The future of sale-and-leaseback (S&LB) deals is safe despite new international lease accounting changes, according to CBRE, which predicts S&LB will survive and continue to offer major benefits to many corporate occupiers.
The key change is the introduction of accounting standard IFRS 16 in 2019, which will remove the 'off balance sheet' financing benefit of a S&LB.
CBRE's latest report, 'Raising Capital from Corporate Real Estate: Opportunities from a changing environment', examines the implications of IFRS 16 and finds that most tangible benefits of a S&LB will remain, which will help to underpin demand for S&LB as a way of raising capital for corporates.
'IFRS 16 has stimulated increasing sector and press speculation regarding the future of S&LB activity. While companies will lose the ‘off balance sheet’ financing benefit of a S&LB, we believe this will be offset by the more tangible benefits of this form of capital raising, which will be unaffected by these changes,' said Paul Lewis, head of CCM EMEA at CBRE.

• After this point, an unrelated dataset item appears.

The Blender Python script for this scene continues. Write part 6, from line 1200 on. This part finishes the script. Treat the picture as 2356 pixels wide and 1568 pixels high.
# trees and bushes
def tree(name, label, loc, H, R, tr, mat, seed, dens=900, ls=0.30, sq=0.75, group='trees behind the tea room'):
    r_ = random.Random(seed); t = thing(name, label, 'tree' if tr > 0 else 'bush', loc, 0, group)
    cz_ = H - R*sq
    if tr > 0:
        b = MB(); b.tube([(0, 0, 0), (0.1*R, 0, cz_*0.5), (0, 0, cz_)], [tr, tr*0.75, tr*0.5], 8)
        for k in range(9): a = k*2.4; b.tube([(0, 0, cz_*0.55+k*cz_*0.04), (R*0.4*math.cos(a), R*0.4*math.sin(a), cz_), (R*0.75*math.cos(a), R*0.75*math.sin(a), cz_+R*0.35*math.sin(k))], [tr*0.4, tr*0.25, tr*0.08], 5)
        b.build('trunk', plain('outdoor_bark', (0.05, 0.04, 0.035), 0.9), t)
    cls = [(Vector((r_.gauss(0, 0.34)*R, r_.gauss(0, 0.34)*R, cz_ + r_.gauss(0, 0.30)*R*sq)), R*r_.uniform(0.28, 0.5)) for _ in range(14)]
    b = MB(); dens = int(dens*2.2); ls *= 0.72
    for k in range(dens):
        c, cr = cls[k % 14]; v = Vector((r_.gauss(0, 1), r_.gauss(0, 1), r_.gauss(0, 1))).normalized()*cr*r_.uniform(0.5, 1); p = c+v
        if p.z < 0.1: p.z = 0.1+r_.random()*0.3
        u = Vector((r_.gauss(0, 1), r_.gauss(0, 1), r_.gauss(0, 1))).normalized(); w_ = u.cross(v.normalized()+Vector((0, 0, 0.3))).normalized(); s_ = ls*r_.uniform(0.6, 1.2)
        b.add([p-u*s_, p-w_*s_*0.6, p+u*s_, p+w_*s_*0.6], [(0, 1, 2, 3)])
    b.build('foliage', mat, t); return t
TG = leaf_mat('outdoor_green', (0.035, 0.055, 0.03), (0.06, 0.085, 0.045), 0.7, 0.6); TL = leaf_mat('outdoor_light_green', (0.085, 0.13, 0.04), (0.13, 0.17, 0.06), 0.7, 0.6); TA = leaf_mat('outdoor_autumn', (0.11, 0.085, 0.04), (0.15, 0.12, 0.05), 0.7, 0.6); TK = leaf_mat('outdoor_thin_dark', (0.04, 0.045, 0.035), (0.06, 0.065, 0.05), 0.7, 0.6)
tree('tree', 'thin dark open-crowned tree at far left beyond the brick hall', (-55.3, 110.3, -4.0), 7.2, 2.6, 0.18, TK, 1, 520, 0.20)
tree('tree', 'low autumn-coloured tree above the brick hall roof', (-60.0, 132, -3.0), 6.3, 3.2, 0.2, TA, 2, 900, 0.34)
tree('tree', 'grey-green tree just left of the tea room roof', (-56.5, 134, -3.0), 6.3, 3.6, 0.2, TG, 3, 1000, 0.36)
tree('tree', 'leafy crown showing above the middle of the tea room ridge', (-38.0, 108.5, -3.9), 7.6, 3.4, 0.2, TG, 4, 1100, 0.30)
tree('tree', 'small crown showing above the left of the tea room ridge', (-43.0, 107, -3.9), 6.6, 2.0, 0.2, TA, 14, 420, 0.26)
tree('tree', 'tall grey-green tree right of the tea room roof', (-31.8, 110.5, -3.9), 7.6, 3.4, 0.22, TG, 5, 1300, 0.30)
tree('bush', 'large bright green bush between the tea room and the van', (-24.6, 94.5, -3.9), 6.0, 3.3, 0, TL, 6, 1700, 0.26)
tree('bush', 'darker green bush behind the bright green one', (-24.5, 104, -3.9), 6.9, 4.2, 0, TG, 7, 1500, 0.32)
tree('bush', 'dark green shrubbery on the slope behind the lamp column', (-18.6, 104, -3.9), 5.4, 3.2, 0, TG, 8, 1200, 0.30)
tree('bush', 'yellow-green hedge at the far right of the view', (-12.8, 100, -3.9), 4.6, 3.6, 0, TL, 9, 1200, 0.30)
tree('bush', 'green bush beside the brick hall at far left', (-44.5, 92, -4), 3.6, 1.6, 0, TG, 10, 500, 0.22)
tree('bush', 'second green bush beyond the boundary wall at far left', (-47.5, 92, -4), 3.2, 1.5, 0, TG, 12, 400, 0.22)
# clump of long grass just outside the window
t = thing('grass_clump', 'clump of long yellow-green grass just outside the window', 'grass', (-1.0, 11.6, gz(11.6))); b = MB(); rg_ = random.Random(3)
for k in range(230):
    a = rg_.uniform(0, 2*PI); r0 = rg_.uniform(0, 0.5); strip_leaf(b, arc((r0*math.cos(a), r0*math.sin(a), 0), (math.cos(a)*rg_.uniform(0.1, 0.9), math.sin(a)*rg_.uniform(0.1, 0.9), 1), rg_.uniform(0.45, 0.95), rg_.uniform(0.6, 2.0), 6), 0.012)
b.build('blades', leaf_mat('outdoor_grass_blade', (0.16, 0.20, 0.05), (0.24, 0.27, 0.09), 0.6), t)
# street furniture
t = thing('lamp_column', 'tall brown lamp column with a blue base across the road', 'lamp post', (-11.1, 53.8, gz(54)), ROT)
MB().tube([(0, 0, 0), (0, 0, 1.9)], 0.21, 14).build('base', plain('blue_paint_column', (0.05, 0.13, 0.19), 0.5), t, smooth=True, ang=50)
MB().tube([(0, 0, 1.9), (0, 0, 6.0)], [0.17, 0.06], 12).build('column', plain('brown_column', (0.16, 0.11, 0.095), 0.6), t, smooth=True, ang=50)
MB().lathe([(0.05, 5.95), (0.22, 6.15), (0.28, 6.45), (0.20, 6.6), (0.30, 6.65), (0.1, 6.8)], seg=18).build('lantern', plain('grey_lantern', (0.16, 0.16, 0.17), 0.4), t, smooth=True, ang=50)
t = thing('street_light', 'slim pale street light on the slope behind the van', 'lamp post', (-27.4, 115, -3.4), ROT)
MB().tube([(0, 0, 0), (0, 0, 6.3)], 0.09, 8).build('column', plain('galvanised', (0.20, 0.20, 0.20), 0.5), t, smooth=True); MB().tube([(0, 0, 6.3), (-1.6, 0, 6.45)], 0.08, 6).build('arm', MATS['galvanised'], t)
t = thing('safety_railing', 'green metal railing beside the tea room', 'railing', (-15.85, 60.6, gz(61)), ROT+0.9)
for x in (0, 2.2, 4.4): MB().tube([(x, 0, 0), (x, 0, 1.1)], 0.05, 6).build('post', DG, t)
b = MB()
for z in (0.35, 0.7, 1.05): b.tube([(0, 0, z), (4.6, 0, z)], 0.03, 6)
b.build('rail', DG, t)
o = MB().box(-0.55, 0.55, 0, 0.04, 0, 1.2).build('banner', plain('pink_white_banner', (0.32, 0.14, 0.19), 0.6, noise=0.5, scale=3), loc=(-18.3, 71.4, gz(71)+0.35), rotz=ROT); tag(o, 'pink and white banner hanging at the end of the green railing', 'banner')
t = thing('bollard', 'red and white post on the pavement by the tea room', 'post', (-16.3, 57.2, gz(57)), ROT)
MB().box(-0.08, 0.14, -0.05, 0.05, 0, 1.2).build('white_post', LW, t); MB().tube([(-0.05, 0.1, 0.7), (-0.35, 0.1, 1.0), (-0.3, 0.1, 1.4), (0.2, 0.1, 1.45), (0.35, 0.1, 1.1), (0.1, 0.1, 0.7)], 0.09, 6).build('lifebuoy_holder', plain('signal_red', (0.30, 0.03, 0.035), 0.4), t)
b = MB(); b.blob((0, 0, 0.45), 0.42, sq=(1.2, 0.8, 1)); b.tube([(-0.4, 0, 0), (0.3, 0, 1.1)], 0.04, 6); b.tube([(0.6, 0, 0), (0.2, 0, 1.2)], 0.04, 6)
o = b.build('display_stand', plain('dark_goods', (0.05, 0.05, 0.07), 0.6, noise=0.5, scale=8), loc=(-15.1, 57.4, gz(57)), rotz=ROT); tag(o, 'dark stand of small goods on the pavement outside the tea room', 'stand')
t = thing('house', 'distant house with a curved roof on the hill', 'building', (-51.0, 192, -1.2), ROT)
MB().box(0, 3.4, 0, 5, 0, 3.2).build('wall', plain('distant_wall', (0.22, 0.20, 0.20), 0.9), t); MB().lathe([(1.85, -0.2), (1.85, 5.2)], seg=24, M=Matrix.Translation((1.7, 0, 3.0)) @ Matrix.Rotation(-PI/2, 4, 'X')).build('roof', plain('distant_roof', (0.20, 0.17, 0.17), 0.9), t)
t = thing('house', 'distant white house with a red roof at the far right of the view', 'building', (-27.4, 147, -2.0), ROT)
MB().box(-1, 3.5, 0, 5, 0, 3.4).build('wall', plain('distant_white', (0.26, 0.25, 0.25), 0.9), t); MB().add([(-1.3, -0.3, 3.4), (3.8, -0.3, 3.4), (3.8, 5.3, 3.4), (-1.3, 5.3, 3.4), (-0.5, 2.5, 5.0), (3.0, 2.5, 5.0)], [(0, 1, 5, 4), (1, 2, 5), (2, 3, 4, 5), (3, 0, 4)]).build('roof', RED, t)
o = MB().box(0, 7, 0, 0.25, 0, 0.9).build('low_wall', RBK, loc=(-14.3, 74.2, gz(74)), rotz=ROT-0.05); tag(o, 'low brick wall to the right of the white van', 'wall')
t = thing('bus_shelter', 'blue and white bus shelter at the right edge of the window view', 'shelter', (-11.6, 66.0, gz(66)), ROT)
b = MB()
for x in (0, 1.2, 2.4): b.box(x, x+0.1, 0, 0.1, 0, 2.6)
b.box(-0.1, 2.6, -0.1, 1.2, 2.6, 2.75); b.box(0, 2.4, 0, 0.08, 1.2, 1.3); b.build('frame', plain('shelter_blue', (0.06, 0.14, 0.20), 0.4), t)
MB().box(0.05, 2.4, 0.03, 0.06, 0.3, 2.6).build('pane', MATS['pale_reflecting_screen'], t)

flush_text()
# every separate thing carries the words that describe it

'As a result, we see demand for S&LB transactions remaining robust, as evidenced by recent transactions by the likes of KPMG, Lloyds Banking Group and DHL, although we do anticipate more structured deals that address specific needs and the impact of changing legislation.'
Whilst the 'off balance sheet' nature of a S&LB was historically an advantage, it was not the only benefit from a S&LB, the advisor says in a briefing note. 'Whether a S&LB is the right strategy for a given scenario or corporate occupier will depend upon a balance of operational, financial, property and market considerations. For the right real estate and occupier, the S&LB can be a highly cost effective and liquid alternative to bond issues or bank debt raising.'
According to CBRE, the impact on balance sheet gearing and loan covenants will be far less than many expect and primarily sensitive to a company’s specific circumstances.
For some, the changes to lease accounting under IFRS 16 could provide new opportunities by boosting shareholder value and capital structure efficiency in the short term, as well as reducing tax liabilities.
CBRE concluded by suggesting that 'the largest impact of IFRS 16 will be the requirement to pay greater attention to the structuring of any S&LB, to ensure the positive opportunities are captured and any negative effects mitigated'.